State Department Begins Canceling Visas of Pro-Terror Students, Plans To Use AI To Identify Visa-Holding Hamas Sympathizers
The department confirmed its first visa cancellation of a university student this week, noting that ‘ICE will proceed with removing this person from the country.’

The State Department, in its first move to follow through on one of President Trump’s more aggressive approaches to tackling campus antisemitism, has canceled the visa of a foreign student who participated in a pro-terror protest.
“Yesterday evening, we revoked the first visa of an alien who was previously cited for criminal behavior in connection with Hamas-supporting disruptions,” the State Department confirmed on Thursday in a statement to Fox News. “This individual was a university student. ICE will proceed with removing this person from the country.” The department did not identify the student or the university due to “legal constraints.”
The announcement comes amid reports that the State Department plans to harness artificial intelligence to help identify pro-terror student visa holders. As part of the department’s so-called “catch and revoke” effort, AI technology will scan through thousands of social media accounts in search of content that supports Hamas or other terrorist organizations, senior State Department officials told Axios.
The department will also monitor the foreign nationals who have been named in antisemitism lawsuits filed by Jewish students. The State Department’s effort, which officials described as a “whole of government and whole of authority approach” will be supported by both the departments of Justice and Homeland Security.
“Those who support designated terrorist organizations, including Hamas, threaten our national security,” Secretary of State Marco Rubio, declared on Thursday. “The United States has zero tolerance for foreign visitors who support terrorists. Violators of U.S. law — including international students — face visa denial or revocation, and deportation.”
President Trump paved the way for the effort through several executive orders issued during his first month in office. The first order, titled “Protecting The United States From Foreign Terrorists And Other National Security And Public Safety Threats,” calls on federal agencies to revoke the visas of foreigners who “threaten our national security, espouse hateful ideology.”
Ten days later, Mr. Trump issued an order aimed at combating antisemitism. “To all the resident aliens who joined in the pro-jihadist protests, we put you on notice: come 2025, we will find you, and we will deport you,” Mr. Trump wrote in a fact sheet for the measure. “I will also quickly cancel the student visas of all Hamas sympathizers on college campuses, which have been infested with radicalism like never before.”
The Trump administration has also sought to clamp down on campus antisemitism by threatening to withhold federal grants from universities that fail to comply with Title VI of the Civil Rights Act. That measure prohibits federally funded programs from discriminating based on “race, color, or national origin.” In 2004, the protection was clarified to include religion by then-secretary for the Department of Education, Kenneth Marcus.

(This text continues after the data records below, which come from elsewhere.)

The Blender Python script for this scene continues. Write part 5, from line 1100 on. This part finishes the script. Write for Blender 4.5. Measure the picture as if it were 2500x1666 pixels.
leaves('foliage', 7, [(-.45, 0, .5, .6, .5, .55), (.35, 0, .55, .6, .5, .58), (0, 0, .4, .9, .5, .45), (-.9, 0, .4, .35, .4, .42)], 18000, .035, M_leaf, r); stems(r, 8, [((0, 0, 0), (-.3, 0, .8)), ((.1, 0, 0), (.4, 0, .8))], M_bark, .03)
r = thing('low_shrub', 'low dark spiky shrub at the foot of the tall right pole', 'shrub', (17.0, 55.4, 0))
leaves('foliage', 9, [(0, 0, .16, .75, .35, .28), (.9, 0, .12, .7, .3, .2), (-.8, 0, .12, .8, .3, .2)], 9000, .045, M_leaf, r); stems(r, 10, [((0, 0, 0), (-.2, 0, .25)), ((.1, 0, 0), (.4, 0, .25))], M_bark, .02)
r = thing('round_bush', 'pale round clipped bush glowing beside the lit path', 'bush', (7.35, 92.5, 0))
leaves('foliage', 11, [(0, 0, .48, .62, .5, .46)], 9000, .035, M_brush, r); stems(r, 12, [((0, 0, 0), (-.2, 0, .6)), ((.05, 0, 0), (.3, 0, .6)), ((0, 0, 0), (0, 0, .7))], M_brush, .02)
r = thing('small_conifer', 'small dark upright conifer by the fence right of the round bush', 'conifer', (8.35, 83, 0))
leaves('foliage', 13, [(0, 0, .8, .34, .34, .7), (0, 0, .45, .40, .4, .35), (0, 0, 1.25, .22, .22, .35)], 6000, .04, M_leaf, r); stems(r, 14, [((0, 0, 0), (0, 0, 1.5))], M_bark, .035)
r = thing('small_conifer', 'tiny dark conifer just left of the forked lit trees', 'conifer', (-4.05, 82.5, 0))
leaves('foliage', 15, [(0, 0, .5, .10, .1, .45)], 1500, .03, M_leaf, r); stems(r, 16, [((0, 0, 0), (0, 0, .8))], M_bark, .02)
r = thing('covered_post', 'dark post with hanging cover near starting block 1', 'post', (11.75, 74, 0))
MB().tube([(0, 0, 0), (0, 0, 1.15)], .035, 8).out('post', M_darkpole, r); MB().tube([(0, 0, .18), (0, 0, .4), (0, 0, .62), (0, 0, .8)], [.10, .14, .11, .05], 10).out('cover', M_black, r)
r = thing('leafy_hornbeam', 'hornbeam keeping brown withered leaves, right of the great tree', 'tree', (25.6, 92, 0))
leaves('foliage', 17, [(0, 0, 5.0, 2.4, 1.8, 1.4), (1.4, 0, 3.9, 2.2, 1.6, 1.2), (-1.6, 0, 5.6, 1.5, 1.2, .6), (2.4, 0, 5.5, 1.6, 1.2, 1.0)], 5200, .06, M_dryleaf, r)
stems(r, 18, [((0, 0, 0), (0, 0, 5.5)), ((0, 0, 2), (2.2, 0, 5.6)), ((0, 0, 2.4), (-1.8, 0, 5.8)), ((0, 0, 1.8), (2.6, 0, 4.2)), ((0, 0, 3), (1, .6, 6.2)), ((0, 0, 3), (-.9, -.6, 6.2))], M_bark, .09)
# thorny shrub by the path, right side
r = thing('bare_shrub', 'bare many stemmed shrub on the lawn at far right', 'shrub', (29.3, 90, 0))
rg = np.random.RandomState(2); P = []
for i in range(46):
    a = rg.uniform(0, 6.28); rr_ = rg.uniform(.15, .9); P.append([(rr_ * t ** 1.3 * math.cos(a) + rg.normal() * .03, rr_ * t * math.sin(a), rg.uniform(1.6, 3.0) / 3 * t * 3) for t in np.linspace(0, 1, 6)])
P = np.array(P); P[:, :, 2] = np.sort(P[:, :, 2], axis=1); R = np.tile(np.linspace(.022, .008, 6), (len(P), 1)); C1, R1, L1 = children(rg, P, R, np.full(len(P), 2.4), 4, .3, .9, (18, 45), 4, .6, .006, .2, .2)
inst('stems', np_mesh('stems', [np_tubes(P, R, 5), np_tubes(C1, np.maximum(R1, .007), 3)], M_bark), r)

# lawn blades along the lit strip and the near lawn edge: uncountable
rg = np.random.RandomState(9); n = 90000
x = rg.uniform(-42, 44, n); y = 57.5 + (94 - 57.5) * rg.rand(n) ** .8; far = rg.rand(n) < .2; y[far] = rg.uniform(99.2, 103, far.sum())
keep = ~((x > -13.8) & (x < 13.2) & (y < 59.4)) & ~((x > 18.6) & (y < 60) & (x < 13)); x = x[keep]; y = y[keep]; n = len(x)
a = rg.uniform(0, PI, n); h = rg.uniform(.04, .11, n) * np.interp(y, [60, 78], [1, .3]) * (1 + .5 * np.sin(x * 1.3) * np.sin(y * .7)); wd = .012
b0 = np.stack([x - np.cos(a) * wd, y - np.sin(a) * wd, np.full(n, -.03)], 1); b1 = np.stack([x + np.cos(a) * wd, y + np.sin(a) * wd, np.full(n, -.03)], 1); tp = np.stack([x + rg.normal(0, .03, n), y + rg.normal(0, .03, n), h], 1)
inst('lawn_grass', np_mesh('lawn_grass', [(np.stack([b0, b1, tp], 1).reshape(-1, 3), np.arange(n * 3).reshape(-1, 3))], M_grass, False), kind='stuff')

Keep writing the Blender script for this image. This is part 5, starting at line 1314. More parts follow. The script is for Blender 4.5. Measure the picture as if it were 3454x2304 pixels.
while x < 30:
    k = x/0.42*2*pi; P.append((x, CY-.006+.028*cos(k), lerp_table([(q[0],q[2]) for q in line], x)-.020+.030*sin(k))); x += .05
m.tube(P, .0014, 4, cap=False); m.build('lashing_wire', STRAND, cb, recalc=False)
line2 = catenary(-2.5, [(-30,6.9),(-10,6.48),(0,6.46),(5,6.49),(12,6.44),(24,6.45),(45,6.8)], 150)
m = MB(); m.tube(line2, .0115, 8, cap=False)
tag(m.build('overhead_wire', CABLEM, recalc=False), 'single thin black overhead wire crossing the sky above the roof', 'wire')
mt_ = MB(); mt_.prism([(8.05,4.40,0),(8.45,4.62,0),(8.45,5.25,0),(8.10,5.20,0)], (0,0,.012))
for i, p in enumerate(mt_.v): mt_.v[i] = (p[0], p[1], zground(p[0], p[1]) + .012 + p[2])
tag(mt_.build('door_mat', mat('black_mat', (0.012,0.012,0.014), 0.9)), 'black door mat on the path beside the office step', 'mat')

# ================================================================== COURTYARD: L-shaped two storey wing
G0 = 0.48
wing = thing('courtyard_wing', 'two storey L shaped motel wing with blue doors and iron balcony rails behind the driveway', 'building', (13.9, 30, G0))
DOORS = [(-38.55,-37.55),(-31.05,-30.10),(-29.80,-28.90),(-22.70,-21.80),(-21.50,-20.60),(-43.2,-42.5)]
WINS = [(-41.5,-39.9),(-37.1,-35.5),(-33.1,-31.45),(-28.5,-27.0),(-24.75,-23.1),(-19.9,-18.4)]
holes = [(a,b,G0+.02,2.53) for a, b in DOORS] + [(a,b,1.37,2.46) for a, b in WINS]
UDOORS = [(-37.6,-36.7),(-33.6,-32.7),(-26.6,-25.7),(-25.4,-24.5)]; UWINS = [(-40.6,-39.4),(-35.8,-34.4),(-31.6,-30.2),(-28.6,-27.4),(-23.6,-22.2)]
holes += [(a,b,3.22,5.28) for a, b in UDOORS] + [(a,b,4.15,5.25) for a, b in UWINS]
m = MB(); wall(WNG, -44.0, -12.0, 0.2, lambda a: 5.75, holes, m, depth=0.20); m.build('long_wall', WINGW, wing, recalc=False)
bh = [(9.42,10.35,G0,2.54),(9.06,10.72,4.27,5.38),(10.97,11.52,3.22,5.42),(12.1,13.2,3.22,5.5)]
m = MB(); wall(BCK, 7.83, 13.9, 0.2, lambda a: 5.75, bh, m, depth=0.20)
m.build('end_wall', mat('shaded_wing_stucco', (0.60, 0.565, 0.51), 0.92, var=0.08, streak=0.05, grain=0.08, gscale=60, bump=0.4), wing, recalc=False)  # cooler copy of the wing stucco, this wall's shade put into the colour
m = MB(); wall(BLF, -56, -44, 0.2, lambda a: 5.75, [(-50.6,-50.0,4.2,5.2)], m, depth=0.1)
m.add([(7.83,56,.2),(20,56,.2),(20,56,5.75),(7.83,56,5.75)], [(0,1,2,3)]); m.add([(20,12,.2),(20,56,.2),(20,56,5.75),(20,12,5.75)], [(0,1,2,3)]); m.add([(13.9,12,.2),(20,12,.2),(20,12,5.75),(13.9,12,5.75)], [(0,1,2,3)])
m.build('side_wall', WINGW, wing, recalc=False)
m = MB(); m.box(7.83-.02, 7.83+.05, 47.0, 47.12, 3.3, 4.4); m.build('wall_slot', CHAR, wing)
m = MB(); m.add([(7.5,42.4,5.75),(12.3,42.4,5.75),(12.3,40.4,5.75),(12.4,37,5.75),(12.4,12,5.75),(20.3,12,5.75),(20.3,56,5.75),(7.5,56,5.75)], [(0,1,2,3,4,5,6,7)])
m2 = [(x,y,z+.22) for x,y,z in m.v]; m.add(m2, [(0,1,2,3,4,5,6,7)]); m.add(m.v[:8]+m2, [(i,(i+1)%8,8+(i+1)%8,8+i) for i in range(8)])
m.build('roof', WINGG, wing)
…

Earlier this week, the Department of Education and two other federal agencies announced that they would be reviewing billions of dollars in federal contracts and grants issued to Columbia University amid an investigation into the school’s “ongoing inaction in the face of relentless harassment of Jewish students.”
As part of the probe, Mr. Trump’s antisemitism task force will consider issuing stop work orders for $51.4 million in ongoing government contracts and will evaluate whether the Ivy League university remains eligible to continue to receive more than $5 billion in federal funding commitments.
Beyond Columbia, the task force is scheduled to visit nine other universities, including Harvard and New York University, regarding “allegations that the schools may have failed to protect Jewish students and faculty members from unlawful discrimination, in potential violation of federal law.”